Last tray to complete. I planned to put a middle tray in to allow for more storage. This one was built from 10 gauge and featured a similar design to the top tray.

155 middle tray test

Test fitting the middle tray before moving on. In this picture you can see the hooks I fabricated to allow for hanging of the engine cradles.

155 middle tray sides

Bending more sides for the middle tray.

155 midle sides tacked

Clamped and TIG welded.

155 fab complete

Completed support. All it needs now is some color.

155 underbelly red

I gave the option of sending out the rack for powder coating or I could just Tremclad it as a cheap option. They opted for Tremclad so although the finish prevents the final product from looking completely pro it was not in the budget. They requested red for visibility so the Fire Engine red got brushed on.

155 Fire Engine red

155 trays

155 Finished cart

  1. Don Neufeld says:

    I’m glad I got to see the real thing. I’m sure it makes a big difference in the shop. VERY nice work Gord.

  2. Luis Rodrigues says:

    Lucky bastards. You should have a logo to stamp on your work.
    How about making a video of you riding your Honda CB160 around?
    Thanks for sharing.

    • gordsgarage says:

      Thanks Luis, I should get GG name plates made up. I would love to post a video of the CB160 ride unfortunately I need winter to “leave da hood”. The bike continues to sit and wait for dry roads. Soon though…weather is looking good for next week, snow is disappearing quickly.


  3. Jess Davis says:

    Very cool. Making racks, holders, and organizing stuff is always satisfying.

    Of course, if Porsche had any sense, they would make lifting provisions part of the engine design criteria, and their dealers wouldn’t have to buy all those insanely complex frames, one for each model. One tool could work for every engine.

    Much as I like tools, “special tools” are one of my pet peeves. Special Tools are Crutches for Bad Designs. And you can quote me on that.

    • gordsgarage says:

      Thanks Jess, I agree that getting things organized so that they can be accessed and stored easily is satisfying. I understand your comments in regards to special tools. I think it gets complicated since the manufactures make a profit off the dealers forcing them to by mandated tools. Much of the time the special tools make the job easy and quick however the tools aren’t always required as work arounds can be executed. However sometimes you are screwed and the tool is absolutely necessary in which case the manufacturer owns you.


  4. Dustin Penner says:

    Eh frames has me wondering if you’re Canadian… Where do you live? I’ve just recently come across your page and I’m continuously impressed with your work. I’m in the middle of building my own foundry and I wish I had a shop like yours to build it. My main interest for the past few years and my garage reflects that… I can do anything with wood, nothing with metal haha. Thanks

    • Dustin Penner says:

      That was supposed to say “my main interest for the past few years has been woodwork and my garage reflects that”.

    • gordsgarage says:

      Hi Dustin, thanks for checking out the blog.
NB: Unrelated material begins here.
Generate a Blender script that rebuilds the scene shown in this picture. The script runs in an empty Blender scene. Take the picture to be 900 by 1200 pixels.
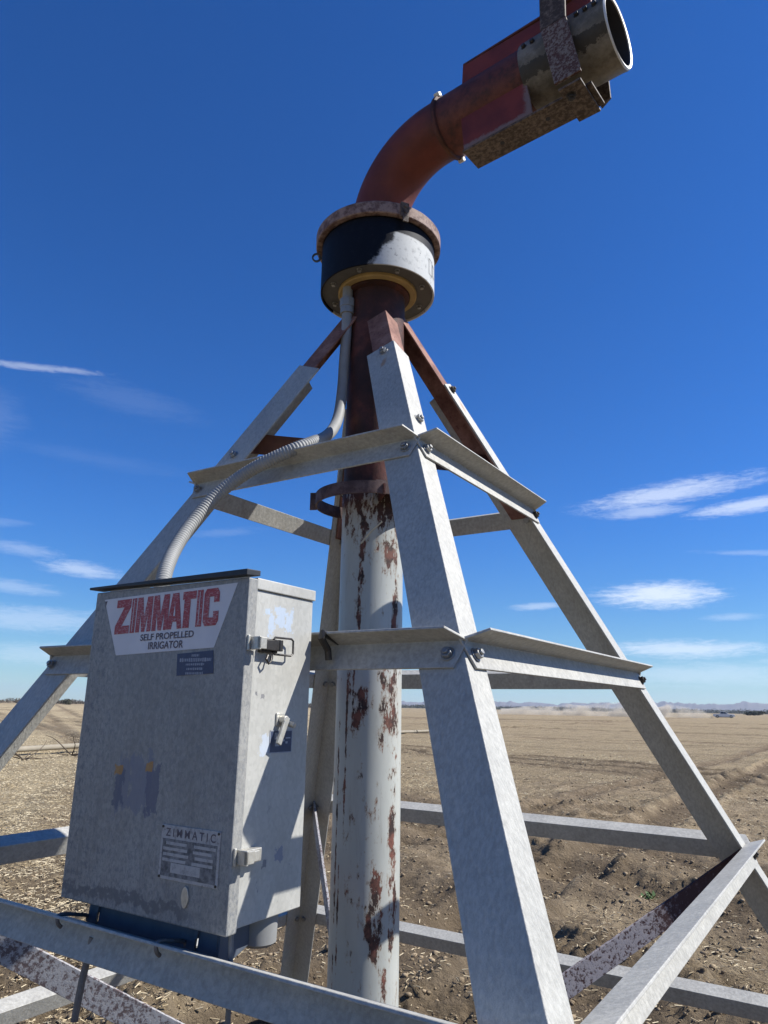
import bpy, bmesh, math, random
import numpy as np
from mathutils import Vector, Matrix, noise as mnoise
R = math.radians
rng = np.random.default_rng(7)
random.seed(7)
S = bpy.context.scene
COL = S.collection

# ------------------------------------------------------------------ camera
CAM = Vector((1.3932, -2.0686, 1.6399))
YAW, PITCH, ROLL, FPX = R(123.039), R(15.1766), R(0.9688), 841.96
F = Vector((math.cos(YAW)*math.cos(PITCH), math.sin(YAW)*math.cos(PITCH), math.sin(PITCH)))
RT = F.cross(Vector((0, 0, 1))).normalized()
UP = RT.cross(F)
R2 = math.cos(ROLL)*RT + math.sin(ROLL)*UP
U2 = -math.sin(ROLL)*RT + math.cos(ROLL)*UP
cd = bpy.data.cameras.new('camera')
cam = bpy.data.objects.new('camera', cd)
COL.objects.link(cam)
m = Matrix((R2, U2, -F)).transposed().to_4x4()
m.translation = CAM
cam.matrix_world = m
cd.sensor_fit = 'VERTICAL'
cd.sensor_height = 24
cd.lens = 24*FPX/1200
cd.clip_start = .05
cd.clip_end = 60000
S.camera = cam

# ------------------------------------------------------------------ helpers
def tag(o, label=None, cat=None, group=None, kind=None):
    if label: o['label'] = label
    if cat: o['category'] = cat
    if group: o['group'] = group
    if kind: o['kind'] = kind
    return o

def thing(name, label, cat, loc=(0, 0, 0), rz=0, group=None):
    o = bpy.data.objects.new(name, None)
    o.empty_display_size = .2
    COL.objects.link(o)
    o.location = loc
    o.rotation_euler.z = rz
    return tag(o, label, cat, group)

class MB:
    def __init__(s): s.v = []; s.f = []; s.sm = []
    def add(s, vs, fs, smooth=False):
        n = len(s.v)
        s.v += [tuple(v) for v in vs]
        s.f += [tuple(i+n for i in f) for f in fs]
        s.sm += [smooth]*len(fs)
        return s
    def prism(s, A, B, smooth=False, caps=True):
        """two matching loops joined"""
        n = len(A)
        fs = [(i, (i+1) % n, n+(i+1) % n, n+i) for i in range(n)]
        s.add(list(A)+list(B), fs, smooth)
        if caps:
            k = len(s.v)-2*n
            s.f += [tuple(k+i for i in reversed(range(n))), tuple(k+n+i for i in range(n))]
            s.sm += [False, False]
        return s
    def box(s, lo, hi, M=None):
        (a, b, c), (d, e, f) = lo, hi
        vs = [Vector(q) for q in ((a,b,c),(d,b,c),(d,e,c),(a,e,c),(a,b,f),(d,b,f),(d,e,f),(a,e,f))]
        if M: vs = [M @ v for v in vs]
        return s.add(vs, [(0,3,2,1),(4,5,6,7),(0,1,5,4),(1,2,6,5),(2,3,7,6),(3,0,4,7)])
    def frame_box(s, o, X, Y, Z, lo, hi):
        o, X, Y, Z = map(Vector, (o, X, Y, Z))
        M = Matrix((X, Y, Z)).transposed().to_4x4(); M.translation = o
        return s.box(lo, hi, M)
    def extrude(s, poly, o, X, Y, Z, d0, d1):
        """2D polygon in X,Y plane at o, extruded along Z from d0 to d1"""
        o, X, Y, Z = map(Vector, (o, X, Y, Z))
        A = [o+X*x+Y*y+Z*d0 for x, y in poly]
        B = [o+X*x+Y*y+Z*d1 for x, y in poly]
        return s.prism(A, B)
    def cyl(s, p, q, r, n=24, r2=None, caps=True, smooth=True):
        p, q = Vector(p), Vector(q); d = (q-p).normalized()
        a = d.orthogonal().normalized(); b = d.cross(a)
        r2 = r if r2 is None else r2
        A = [p+(a*math.cos(t)+b*math.sin(t))*r for t in np.linspace(0, 2*math.pi, n, endpoint=False)]
        B = [q+(a*math.cos(t)+b*math.sin(t))*r2 for t in np.linspace(0, 2*math.pi, n, endpoint=False)]
        return s.prism(A, B, smooth, caps)
    def tube(s, pts, rad, n=14, caps=True):
        pts = [Vector(p) for p in pts]
        rad = rad if hasattr(rad, '__len__') else [rad]*len(pts)
        rings = []; up = None
        for i, p in enumerate(pts):
            d = (pts[min(i+1, len(pts)-1)]-pts[max(i-1, 0)]).normalized()
            if up is None: up = d.orthogonal().normalized()
            up = (up-d*up.dot(d)).normalized(); b = d.cross(up)
            rings.append([p+(up*math.cos(t)+b*math.sin(t))*rad[i] for t in np.linspace(0, 2*math.pi, n, endpoint=False)])
        vs = [v for r in rings for v in r]
        fs = [(i*n+j, i*n+(j+1) % n, (i+1)*n+(j+1) % n, (i+1)*n+j) for i in range(len(pts)-1) for j in range(n)]
        s.add(vs, fs, True)
        if caps:
            k = len(s.v)-len(vs); e = k+(len(pts)-1)*n
            s.f += [tuple(k+j for j in reversed(range(n))), tuple(e+j for j in range(n))]; s.sm += [False]*2
        return s
    def lathe(s, prof, n=64, o=(0, 0, 0), axis=None, a0=0, a1=2*math.pi):
        """profile of (radius, height); closed turn unless a0/a1 given"""
        o = Vector(o); Z = Vector(axis or (0, 0, 1)).normalized()
        X = Z.orthogonal().normalized() if axis else Vector((1, 0, 0)); Y = Z.cross(X)
        full = abs(a1-a0-2*math.pi) < 1e-6
        ts = np.linspace(a0, a1, n, endpoint=not full)
        vs = [o+(X*math.cos(t)+Y*math.sin(t))*r+Z*h for t in ts for r, h in prof]
        k = len(prof); fs = []
        for i in range(n if full else n-1):
            j = (i+1) % n
            for a in range(k-1):
                fs.append((i*k+a, j*k+a, j*k+a+1, i*k+a+1))
        return s.add(vs, fs, True)
    def build(s, name, mat, parent=None, bevel=0, label=None, auto=35, loc=(0, 0, 0)):
        me = bpy.data.meshes.new(name)
        me.from_pydata(s.v, [], s.f)
        bm = bmesh.new(); bm.from_mesh(me)
        bmesh.ops.recalc_face_normals(bm, faces=bm.faces)
        bm.to_mesh(me); bm.free()
        me.polygons.foreach_set('use_smooth', s.sm)
        if any(s.sm):
            me.polygons.foreach_set('use_smooth', [True]*len(s.f))
            me.set_sharp_from_angle(angle=R(auto))
        me.materials.append(mat)
        o = bpy.data.objects.new(name, me)
        COL.objects.link(o)
        o.location = loc
        if parent: o.parent = parent
        if label: o['label'] = label
        if bevel:
            b = o.modifiers.new('bevel', 'BEVEL'); b.width = bevel; b.segments = 2
            b.limit_method = 'ANGLE'; b.angle_limit = R(40); b.harden_normals = False
        return o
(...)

Yes I am Canadian and live in the Western half. Building a foundry is also on my list of projects to do however it is currently not on the priority list, hopefully someday. Would love see some of your woodworking projects, have an pictures posted anywhere? My apologies for the (very) late reply.


      • dhpenner1 says:

        I’m from central Alberta, its nice to see amazing work like yours coming from a fellow Canadian. I don’t have any of my work on displayed on the web. Maybe someday!

      • gordsgarage says:

        Hi dhpenner, no work on display you say? What are you waiting for? Blogs are free, just start posting. Would love to see what you have.



  5. howder1951 says:

    Hi Gord,
    I am enjoying your blog immensely and I am trying to pass the interest to my fellow gear heads.
    Keep up the nice work, the attention to fine detail is not only very interesting, but it should be required reading for all young aspiring trades in this country.

    • gordsgarage says:

      Thanks howder1951, I appreciate you taking the time to check out my projects, it nice to get positive feedback from people like you. I enjoy the detail which is why this is a hobby and not a career.

      Thanks for spreading the word.


  6. Dustin Penner says:

    Is gord dead?

    • gordsgarage says:

      Ha! No Gord is not dead. Time management has been challenging over the last number of months. The blog has suffered however the garage work has not. Still melting metal and spitting chips. I have fallen sooooo far behind in responding to comments I feel guilty showing face around this place. I will make an effort to start posting again. Hang in there.


      • howder1951 says:

        Too bad Gord, I realize how much work it is to document your activities, but I would encourage you to continue as one of the very best blogs I have followed. You blew me away with the detail level on the Honda project and the eh frame. Your pictorial coverages are the best, speaking for your followers, we all miss your entries and are looking forward to next one.

      • gordsgarage says:

        Thanks howder1951, I will try and get back into more consistent blog entries. It has proven to be challenging but it is always nice to be able to share what is happening within the confines of my garage.

        Stay tuned!

      • Luis Rodrigues says:

        Any new projects?

      • gordsgarage says:

        Hi Luis, since you wrote this comment I was able to high-lite the garage happenings from the last 4 months. I go through stages and it would seem that I’m in the mood for machining these days. I have some fun, useless project, ideas that I think I may play with. I’ll do my best to post.